» Written instruction:
Transcribe the listing word for word.
══════
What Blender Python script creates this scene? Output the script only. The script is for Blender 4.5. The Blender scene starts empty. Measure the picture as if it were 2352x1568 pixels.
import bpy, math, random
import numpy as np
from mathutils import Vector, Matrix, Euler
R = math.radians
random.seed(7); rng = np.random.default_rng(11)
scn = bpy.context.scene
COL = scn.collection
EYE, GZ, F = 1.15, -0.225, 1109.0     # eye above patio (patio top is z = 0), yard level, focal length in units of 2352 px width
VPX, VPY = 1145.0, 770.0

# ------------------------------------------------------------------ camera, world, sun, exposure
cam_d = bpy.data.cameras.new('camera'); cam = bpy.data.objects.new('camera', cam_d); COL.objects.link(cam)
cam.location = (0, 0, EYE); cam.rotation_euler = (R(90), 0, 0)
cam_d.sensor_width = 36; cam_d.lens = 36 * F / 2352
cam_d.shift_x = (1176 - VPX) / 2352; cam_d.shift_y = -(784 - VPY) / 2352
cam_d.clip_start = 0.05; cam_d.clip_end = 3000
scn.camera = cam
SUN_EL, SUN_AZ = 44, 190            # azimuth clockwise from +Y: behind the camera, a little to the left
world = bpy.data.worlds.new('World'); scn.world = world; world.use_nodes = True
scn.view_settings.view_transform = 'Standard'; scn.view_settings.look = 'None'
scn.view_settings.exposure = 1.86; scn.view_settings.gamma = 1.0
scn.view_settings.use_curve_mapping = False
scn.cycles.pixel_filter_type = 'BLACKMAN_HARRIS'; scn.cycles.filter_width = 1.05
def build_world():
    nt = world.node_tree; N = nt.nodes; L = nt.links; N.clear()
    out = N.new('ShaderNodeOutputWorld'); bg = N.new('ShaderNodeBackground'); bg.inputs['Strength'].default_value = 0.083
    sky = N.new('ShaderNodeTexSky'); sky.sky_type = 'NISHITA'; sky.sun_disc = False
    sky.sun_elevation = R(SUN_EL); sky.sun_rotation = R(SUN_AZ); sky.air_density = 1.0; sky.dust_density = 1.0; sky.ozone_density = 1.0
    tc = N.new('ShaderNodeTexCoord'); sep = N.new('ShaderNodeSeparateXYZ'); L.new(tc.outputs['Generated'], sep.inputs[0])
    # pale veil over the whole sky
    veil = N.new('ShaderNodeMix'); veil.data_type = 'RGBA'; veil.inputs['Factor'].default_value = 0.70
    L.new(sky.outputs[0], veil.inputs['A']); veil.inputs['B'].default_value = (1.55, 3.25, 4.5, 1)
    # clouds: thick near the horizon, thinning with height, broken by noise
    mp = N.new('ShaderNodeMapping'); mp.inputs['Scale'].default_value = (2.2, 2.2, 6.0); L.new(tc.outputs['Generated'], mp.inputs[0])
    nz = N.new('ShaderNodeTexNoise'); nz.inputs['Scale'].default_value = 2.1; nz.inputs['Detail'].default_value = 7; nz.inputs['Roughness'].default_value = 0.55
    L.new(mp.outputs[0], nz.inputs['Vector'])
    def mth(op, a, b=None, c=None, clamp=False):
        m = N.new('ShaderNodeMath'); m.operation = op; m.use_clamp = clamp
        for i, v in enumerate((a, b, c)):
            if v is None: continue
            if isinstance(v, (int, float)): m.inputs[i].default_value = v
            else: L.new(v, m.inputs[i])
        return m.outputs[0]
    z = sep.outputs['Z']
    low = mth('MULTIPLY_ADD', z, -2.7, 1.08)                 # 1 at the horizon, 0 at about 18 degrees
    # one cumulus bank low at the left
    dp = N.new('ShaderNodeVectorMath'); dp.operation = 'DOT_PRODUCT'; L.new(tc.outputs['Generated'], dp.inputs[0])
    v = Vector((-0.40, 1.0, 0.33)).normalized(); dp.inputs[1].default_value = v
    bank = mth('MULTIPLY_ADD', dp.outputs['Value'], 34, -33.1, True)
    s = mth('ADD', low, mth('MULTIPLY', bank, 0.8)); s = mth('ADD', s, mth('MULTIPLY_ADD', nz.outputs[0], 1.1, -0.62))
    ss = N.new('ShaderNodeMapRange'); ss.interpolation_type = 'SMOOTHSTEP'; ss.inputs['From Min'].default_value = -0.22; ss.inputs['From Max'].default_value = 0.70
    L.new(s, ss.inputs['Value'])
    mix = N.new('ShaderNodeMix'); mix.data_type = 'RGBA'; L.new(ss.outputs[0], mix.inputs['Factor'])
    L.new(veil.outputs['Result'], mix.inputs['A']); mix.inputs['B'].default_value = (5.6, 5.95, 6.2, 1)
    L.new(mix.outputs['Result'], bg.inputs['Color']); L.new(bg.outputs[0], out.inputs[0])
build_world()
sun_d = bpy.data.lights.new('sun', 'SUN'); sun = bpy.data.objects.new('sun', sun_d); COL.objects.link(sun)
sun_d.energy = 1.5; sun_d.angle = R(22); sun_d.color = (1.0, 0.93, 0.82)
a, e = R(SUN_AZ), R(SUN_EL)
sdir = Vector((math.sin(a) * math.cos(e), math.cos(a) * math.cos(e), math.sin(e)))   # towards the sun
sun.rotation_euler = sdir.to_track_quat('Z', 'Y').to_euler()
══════
» Response below:
What Blender Python script creates this scene? Output the script only. The script is for Blender 4.5. The Blender scene starts empty. Measure the picture as if it were 2352x1568 pixels.
import bpy, math, random
import numpy as np
from mathutils import Vector, Matrix, Euler
R = math.radians
random.seed(7); rng = np.random.default_rng(11)
scn = bpy.context.scene
COL = scn.collection
EYE, GZ, F = 1.15, -0.225, 1109.0     # eye above patio (patio top is z = 0), yard level, focal length in units of 2352 px width
VPX, VPY = 1145.0, 770.0

# ------------------------------------------------------------------ camera, world, sun, exposure
cam_d = bpy.data.cameras.new('camera'); cam = bpy.data.objects.new('camera', cam_d); COL.objects.link(cam)
cam.location = (0, 0, EYE); cam.rotation_euler = (R(90), 0, 0)
cam_d.sensor_width = 36; cam_d.lens = 36 * F / 2352
cam_d.shift_x = (1176 - VPX) / 2352; cam_d.shift_y = -(784 - VPY) / 2352
cam_d.clip_start = 0.05; cam_d.clip_end = 3000
scn.camera = cam
SUN_EL, SUN_AZ = 44, 190            # azimuth clockwise from +Y: behind the camera, a little to the left
world = bpy.data.worlds.new('World'); scn.world = world; world.use_nodes = True
scn.view_settings.view_transform = 'Standard'; scn.view_settings.look = 'None'
scn.view_settings.exposure = 1.86; scn.view_settings.gamma = 1.0
scn.view_settings.use_curve_mapping = False
scn.cycles.pixel_filter_type = 'BLACKMAN_HARRIS'; scn.cycles.filter_width = 1.05
def build_world():
    nt = world.node_tree; N = nt.nodes; L = nt.links; N.clear()
    out = N.new('ShaderNodeOutputWorld'); bg = N.new('ShaderNodeBackground'); bg.inputs['Strength'].default_value = 0.083
    sky = N.new('ShaderNodeTexSky'); sky.sky_type = 'NISHITA'; sky.sun_disc = False
    sky.sun_elevation = R(SUN_EL); sky.sun_rotation = R(SUN_AZ); sky.air_density = 1.0; sky.dust_density = 1.0; sky.ozone_density = 1.0
    tc = N.new('ShaderNodeTexCoord'); sep = N.new('ShaderNodeSeparateXYZ'); L.new(tc.outputs['Generated'], sep.inputs[0])
    # pale veil over the whole sky
    veil = N.new('ShaderNodeMix'); veil.data_type = 'RGBA'; veil.inputs['Factor'].default_value = 0.70
    L.new(sky.outputs[0], veil.inputs['A']); veil.inputs['B'].default_value = (1.55, 3.25, 4.5, 1)
    # clouds: thick near the horizon, thinning with height, broken by noise
    mp = N.new('ShaderNodeMapping'); mp.inputs['Scale'].default_value = (2.2, 2.2, 6.0); L.new(tc.outputs['Generated'], mp.inputs[0])
    nz = N.new('ShaderNodeTexNoise'); nz.inputs['Scale'].default_value = 2.1; nz.inputs['Detail'].default_value = 7; nz.inputs['Roughness'].default_value = 0.55
    L.new(mp.outputs[0], nz.inputs['Vector'])
    def mth(op, a, b=None, c=None, clamp=False):
        m = N.new('ShaderNodeMath'); m.operation = op; m.use_clamp = clamp
        for i, v in enumerate((a, b, c)):
            if v is None: continue
            if isinstance(v, (int, float)): m.inputs[i].default_value = v
            else: L.new(v, m.inputs[i])
        return m.outputs[0]
    z = sep.outputs['Z']
    low = mth('MULTIPLY_ADD', z, -2.7, 1.08)                 # 1 at the horizon, 0 at about 18 degrees
    # one cumulus bank low at the left
    dp = N.new('ShaderNodeVectorMath'); dp.operation = 'DOT_PRODUCT'; L.new(tc.outputs['Generated'], dp.inputs[0])
    v = Vector((-0.40, 1.0, 0.33)).normalized(); dp.inputs[1].default_value = v
    bank = mth('MULTIPLY_ADD', dp.outputs['Value'], 34, -33.1, True)
    s = mth('ADD', low, mth('MULTIPLY', bank, 0.8)); s = mth('ADD', s, mth('MULTIPLY_ADD', nz.outputs[0], 1.1, -0.62))
    ss = N.new('ShaderNodeMapRange'); ss.interpolation_type = 'SMOOTHSTEP'; ss.inputs['From Min'].default_value = -0.22; ss.inputs['From Max'].default_value = 0.70
    L.new(s, ss.inputs['Value'])
    mix = N.new('ShaderNodeMix'); mix.data_type = 'RGBA'; L.new(ss.outputs[0], mix.inputs['Factor'])
    L.new(veil.outputs['Result'], mix.inputs['A']); mix.inputs['B'].default_value = (5.6, 5.95, 6.2, 1)
    L.new(mix.outputs['Result'], bg.inputs['Color']); L.new(bg.outputs[0], out.inputs[0])
build_world()
sun_d = bpy.data.lights.new('sun', 'SUN'); sun = bpy.data.objects.new('sun', sun_d); COL.objects.link(sun)
sun_d.energy = 1.5; sun_d.angle = R(22); sun_d.color = (1.0, 0.93, 0.82)
a, e = R(SUN_AZ), R(SUN_EL)
sdir = Vector((math.sin(a) * math.cos(e), math.cos(a) * math.cos(e), math.sin(e)))   # towards the sun
sun.rotation_euler = sdir.to_track_quat('Z', 'Y').to_euler()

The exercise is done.